F.J. Ossang est, d’une certaine manière, un enfant de la beat generation, élevé aux riffs rageurs du punk. Membre des Messageros Killers Boys Fraction Provisoire, un groupe de Noise’n’roll qui est à la musique de chambre ce que le dernier prix Goncourt est à la littérature, Ossang réalise aussi des longs métrages dont L’Affaire des divisions Morituri, film punk, ravageur, avant-gardiste. Last but not least, comme disent les animateurs radio, Ossang est également un écrivain. L’an dernier les éditions Warvillers associées à Blochaus et Via Valerino nous donnaient Génération néant, cet automne ce sont deux nouveaux titres qui viennent enfoncer le clou d’une écriture hachée, violente, poétique, ultra-référencée parfois et terriblement regénératrice dans sa noirceur même. L’Ode à Pronto Rushtonsky est l’hommage rendu à un membre des Messageros Killers Boys qui s’est suicidé à 26 ans. « L’aurore monte au coin des lèvres. / Pronto nous allume un sourire depuis l’amande fermée des paupières, / depuis où luit une mince ligne de blanc fragile, / comme un autre cache en frontière. / Ses pupilles basculent de l’autre côté. » Travail de deuil où transpire une musique que l’on n’entend pas. Au Bord de l’aurore porte la même noirceur rêche, la tension extrême, la violence des corps. Ossang a bénéficié en janvier 93 d’une bourse pour aller cinq mois à la Casa Vélasquez en Espagne. Sur le papier c’est très bien, mais la réalité est autre. La Casa Vélasquez, s’avère être l’antichambre de la mort : deux locataires se sont suicidés avant l’arrivée d’Ossang et de sa compagne Elvire.(« baby-porno que la mort violente auréole ») Ambiance mortifère assurée avec en prime une belle arnaque pour les artistes boursiers qui doivent débourser pour la location de leur chambre (froide). Ossang ne s’encombre pas des règles de grammaire, il noircit des pages comme on se consume.
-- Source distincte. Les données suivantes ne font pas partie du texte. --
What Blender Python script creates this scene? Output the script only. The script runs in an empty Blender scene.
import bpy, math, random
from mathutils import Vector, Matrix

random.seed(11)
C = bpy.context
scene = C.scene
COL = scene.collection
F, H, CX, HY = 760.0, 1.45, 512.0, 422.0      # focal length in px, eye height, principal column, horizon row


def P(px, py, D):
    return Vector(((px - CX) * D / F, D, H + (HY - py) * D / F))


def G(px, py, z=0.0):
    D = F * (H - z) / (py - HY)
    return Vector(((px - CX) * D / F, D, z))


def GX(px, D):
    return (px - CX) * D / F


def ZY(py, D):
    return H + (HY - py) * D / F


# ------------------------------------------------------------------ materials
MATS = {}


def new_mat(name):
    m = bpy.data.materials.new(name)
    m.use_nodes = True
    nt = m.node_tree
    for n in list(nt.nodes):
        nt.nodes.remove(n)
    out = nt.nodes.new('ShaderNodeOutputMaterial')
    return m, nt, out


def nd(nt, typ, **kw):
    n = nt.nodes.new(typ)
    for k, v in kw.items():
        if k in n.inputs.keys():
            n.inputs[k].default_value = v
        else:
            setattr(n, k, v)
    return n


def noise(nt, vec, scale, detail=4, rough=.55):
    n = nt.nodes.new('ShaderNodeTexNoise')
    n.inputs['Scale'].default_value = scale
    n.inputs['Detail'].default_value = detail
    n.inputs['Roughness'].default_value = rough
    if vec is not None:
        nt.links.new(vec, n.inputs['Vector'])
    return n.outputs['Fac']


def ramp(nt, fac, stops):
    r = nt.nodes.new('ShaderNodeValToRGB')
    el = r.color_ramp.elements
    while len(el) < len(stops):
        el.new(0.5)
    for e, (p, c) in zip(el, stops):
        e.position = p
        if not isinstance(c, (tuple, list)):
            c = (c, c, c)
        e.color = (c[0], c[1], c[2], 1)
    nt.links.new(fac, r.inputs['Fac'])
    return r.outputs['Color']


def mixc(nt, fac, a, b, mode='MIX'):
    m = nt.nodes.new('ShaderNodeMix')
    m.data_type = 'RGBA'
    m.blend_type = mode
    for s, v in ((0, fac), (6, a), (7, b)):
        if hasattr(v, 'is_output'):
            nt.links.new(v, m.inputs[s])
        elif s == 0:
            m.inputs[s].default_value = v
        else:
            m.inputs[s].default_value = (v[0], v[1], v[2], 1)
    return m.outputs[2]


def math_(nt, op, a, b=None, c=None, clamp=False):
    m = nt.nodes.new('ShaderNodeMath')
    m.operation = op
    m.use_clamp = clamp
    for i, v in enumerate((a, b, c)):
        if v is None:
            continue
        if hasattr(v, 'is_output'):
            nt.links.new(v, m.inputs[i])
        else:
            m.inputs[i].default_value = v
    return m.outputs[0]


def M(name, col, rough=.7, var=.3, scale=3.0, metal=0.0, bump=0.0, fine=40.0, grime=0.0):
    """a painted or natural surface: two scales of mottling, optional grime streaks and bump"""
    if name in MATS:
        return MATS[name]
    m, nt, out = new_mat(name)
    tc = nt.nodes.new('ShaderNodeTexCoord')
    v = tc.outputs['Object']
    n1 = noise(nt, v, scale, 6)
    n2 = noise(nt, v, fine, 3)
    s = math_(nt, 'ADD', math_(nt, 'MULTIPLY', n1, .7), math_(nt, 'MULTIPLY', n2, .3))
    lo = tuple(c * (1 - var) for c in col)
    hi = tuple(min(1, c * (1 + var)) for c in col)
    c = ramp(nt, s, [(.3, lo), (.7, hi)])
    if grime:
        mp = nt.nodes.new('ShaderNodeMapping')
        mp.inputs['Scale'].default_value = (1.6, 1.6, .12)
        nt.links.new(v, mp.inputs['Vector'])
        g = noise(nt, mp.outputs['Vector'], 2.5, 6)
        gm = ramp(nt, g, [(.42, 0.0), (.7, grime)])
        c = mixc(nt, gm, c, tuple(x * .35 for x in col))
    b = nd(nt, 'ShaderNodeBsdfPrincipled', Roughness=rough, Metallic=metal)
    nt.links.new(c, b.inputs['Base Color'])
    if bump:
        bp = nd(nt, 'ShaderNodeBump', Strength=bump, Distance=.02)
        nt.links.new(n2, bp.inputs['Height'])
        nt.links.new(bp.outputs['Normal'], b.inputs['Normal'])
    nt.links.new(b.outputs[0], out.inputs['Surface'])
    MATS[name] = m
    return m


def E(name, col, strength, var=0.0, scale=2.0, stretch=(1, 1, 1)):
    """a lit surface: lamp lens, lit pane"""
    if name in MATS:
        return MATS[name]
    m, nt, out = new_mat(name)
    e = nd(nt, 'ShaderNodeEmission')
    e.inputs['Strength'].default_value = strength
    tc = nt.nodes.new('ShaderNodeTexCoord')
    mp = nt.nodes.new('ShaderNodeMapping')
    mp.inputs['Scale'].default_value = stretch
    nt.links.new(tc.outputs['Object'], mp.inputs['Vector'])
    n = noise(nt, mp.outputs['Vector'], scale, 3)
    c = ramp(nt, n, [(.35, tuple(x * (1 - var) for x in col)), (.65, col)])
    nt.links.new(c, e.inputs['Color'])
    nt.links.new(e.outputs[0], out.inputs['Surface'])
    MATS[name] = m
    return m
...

Résultat : une prose qui désarçonne, avec des mélanges de franglais, des majuscules comme des boîtes de haricots en promo dans un hypermarché. William Burroughs n’est pas loin et on pourrait même entendre la voix de Pynchon. Les références ne manquent pas, elles asphyxient un tantinet la lecture mais dès qu’on a su trouver le bon tempo, Ossang nous embarque pour un étrange voyage, une sorte de road-movie qui tournerait en rond, avec Madrid au centre et le Gin-tonic comme carburant. Avec Elvire au coeur et l’amour comme respiration.
Ghislain Ripault
, lui,ne donne pas son âge mais sa bibliographie marque un territoire littéraire dense et peu traversé par les sentiers battus (poésie, récits, roman, anthologies, et traductions du chilien, du vietnamien, du hongrois, de l’argentin). Directeur des éditions SPM, il vient donc de se publier. A le lire, on ne saurait lui en vouloir. Digressions caractérisées est un véritable laboratoire de littérature moderne. Eric Nival, écrivain aussi génial que méconnu se rend (ou se vomit?) à une sorte de foire du livre où ses bouquins sont « voués à se mévendre ». Le roman, méchamment ironique, drôle, désabusé fait penser à Queneau quand la lecture nous laisse le temps de penser. La virtuosité de l’auteur, en effet, ne semble avoir qu’un objectif : nous faire rendre l’âme. Tout y passe, les calembours travestis (ainsi : « des appas feutrés », « un ours mal séché », « à l’improviste nul n’est tenu », etc.), les mots valises (Eric Nival s’aperçoit de sa mauvaise odeur : « Merde! empesta-t-il »), des métaphores assassines (à propos d’une employée de la SNCF : « Elle régnait derrière sa vitre comme un crachat de fantôme »), toute une tripotée de figures de rhétorique; bref, il faudrait créer un poste de recherche au CNRS pour analyser ce roman. Mais derrière cette modernité, cette ironie ravageuse, pointe un malaise certain, l’angoisse d’un homme qui ne peut décidément pas trouver sa place dans ce monde.
Marie-Laure Féray
écrit de courts textes érotiques à faire frissonner les moribonds (« Après avoir branlé cet inconnu / il me dit de toute façon / on ne se reverra pas »), et dirige les éditions Cahiers de nuit (cf MdA N°9) qui publient notamment Daniel Giraud, Daniel Darc (ex-Taxi-girl?), Allen Ginsberg, William Burroughs, dans de petits livrets charmants où se glissent parfois des confettis, des photos troublantes, des vignettes du code de la route. Le bonheur est ici autant dans la lecture des textes que dans leur réception, drôle, surprenante. Une façon directe de lier l’intime d’un auteur à celui du lecteur.